歴史
ダンディ・ディンモント・テリアは、イングランドとスコットランドの国境地域原産の古いテリア種です。おそらく、現在では絶滅したスコッチ・テリア(今のスコッチ・テリアとは違う種類)から改良されたと考えられています。ダンディ・ディンモント・テリアは農夫たちによって害獣退治に使われていました。ダンディ・ディンモントという名はサー・ウォルター・スコット作の有名な小説「ガイ・マナリング」の登場人物にちなんでつけられました。この犬種はかつてジプシーの間で親しまれていましたが、お金持ちの人々のお気に入りでもありました。現在ダンディ・ディンモントはまず何より家庭犬として知られていますが、今だに害獣退治の才能も失わずにいます。この犬はウサギ、カワウソ、アナグマなどの猟にも使われてきました。
特徴
ダンディ・ディンモンドはイタチのような体つきをした、胴が長く体高の低いテリアです。幅広の頭は特徴的なつややかな冠毛に覆われています。脚は短く筋肉質です。頭は大きく(ただし体とのバランスはとれています)力強い額、くっきりしたストップ(両目の間のくぼみ)、黒い鼻を備えています。歯はシザーズバイト(上歯が下歯にややかぶさるはさみ状の噛み合わせ)で、犬の大きさからすると大きな歯です。長さ約8~10cmの耳は垂れ耳で、頭に近い部分は広く、先端ではぐっと先細になっています。へーゼルの大きな丸い目はきらきらしていて、離れた低い位置についています。目はやさしい利口そうな表情をたたえています。長さ約20~25cmの尾は三日月刀のように上にむかってカーブしています。尾はつけ根の部分は太く、そこから約10cmのところまでさらに太くなってから、先細になります。ユニークな約5cm程度の堅く縮れた被毛は、粗い毛と柔らかい毛が混じり合っています。体の下側の毛は、上側の毛より柔らかです。頭頂部の毛と耳の上側の毛はそれよりさらに柔らかくつややかです。色はペッパーとマスタードの2種類です。ペッパーの子犬は、ブラック&タンとして生まれましたが、シルバーの遺伝子を持っているためにこの色になりました。成犬のペッパーのダンディは、ソルト&ペッパーのシュナウザーと同じ色合いをしています。マスタードの子犬はとても濃いブラウンに生まれて、成長すると色が明るくなり様々な赤のかげりが入ります。
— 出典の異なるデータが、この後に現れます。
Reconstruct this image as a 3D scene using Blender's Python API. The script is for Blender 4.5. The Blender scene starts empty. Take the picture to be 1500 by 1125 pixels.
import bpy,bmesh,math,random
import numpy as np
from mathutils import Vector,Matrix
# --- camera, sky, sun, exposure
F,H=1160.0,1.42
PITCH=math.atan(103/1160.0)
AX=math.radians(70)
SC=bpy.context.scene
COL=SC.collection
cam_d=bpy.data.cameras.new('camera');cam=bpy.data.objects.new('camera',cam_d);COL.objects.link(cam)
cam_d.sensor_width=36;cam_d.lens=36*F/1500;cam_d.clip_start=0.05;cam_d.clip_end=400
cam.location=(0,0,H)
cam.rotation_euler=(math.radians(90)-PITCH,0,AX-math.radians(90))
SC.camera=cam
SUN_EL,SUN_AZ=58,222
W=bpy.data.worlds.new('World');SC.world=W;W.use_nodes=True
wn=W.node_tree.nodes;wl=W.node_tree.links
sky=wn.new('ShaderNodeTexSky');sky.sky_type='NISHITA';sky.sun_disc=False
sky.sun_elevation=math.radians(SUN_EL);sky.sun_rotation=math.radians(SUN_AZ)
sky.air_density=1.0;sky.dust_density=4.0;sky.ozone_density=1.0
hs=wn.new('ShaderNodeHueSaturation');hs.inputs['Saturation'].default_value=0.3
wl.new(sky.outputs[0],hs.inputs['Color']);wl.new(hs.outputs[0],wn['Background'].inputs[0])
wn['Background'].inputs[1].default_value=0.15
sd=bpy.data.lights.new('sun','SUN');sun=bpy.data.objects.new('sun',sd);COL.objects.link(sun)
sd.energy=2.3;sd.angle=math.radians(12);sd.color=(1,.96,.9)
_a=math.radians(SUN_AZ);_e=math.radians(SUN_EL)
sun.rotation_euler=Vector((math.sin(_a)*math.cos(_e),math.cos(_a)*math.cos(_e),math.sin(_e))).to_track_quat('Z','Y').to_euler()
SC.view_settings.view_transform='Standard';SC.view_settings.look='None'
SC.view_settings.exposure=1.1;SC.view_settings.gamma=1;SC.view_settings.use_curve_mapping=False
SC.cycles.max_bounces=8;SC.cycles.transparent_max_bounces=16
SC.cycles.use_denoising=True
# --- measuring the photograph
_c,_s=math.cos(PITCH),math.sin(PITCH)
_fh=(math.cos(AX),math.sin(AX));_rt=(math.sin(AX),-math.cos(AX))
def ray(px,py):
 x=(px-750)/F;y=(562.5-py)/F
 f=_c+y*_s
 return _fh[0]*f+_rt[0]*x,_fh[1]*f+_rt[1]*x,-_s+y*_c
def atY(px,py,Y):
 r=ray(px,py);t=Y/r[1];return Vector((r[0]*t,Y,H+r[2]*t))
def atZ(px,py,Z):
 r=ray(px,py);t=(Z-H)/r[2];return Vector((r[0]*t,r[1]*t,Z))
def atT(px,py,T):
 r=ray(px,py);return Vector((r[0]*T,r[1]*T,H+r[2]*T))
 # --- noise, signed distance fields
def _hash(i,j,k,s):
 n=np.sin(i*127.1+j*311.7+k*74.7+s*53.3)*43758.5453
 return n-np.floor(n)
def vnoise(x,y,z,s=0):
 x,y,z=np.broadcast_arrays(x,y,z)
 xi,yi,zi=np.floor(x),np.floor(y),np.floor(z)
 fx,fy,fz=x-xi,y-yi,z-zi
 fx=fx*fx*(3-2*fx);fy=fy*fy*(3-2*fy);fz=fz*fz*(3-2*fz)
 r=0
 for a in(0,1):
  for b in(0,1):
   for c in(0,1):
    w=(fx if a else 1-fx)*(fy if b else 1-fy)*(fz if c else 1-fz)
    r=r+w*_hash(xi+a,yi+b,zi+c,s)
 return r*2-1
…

冠毛と飾り毛はペッパーのダンディではシルバーで、マスタードのダンディではクリーム色です。前脚の狼爪は子犬が生後3~4日の時に切除します。
飼育のポイント
ダンディ・ディンモント・テリアは全体として比較的健康な犬種ですが、責任感あるブリーダーから購入するほうがよいでしょう。年をとると甲状腺機能低下症が出やすくなります。血統によってかかりやすい病気は緑内障とてんかんです。太りぎみで運動不足になると背中の病気にかかりやすいので、適正な状態を保つようにしましょう。安全な囲いのある場所以外では引き綱を放してはいけません。猫や獲物に見立てたものの後を追いかけていなくなってしまいます。体の小さな犬のわりに大きな声で吠えます。
性格
愛情深く遊び好きで、最高の家庭犬です。活発で勇気があり、頑固で強情です。自立心が強い犬です。大胆でしかも威厳があります。控え目な性格です。家や家族を守る防衛本能が強い犬です。子犬の頃から一緒であれば、お行儀のいい子供や赤ちゃんの相手に向いています。他を支配する気持は犬によって大きく異なります。オスは家の中の他のオスに攻撃的になることがあります。去勢していないオス2頭を一緒にしないほうがいいでしょう。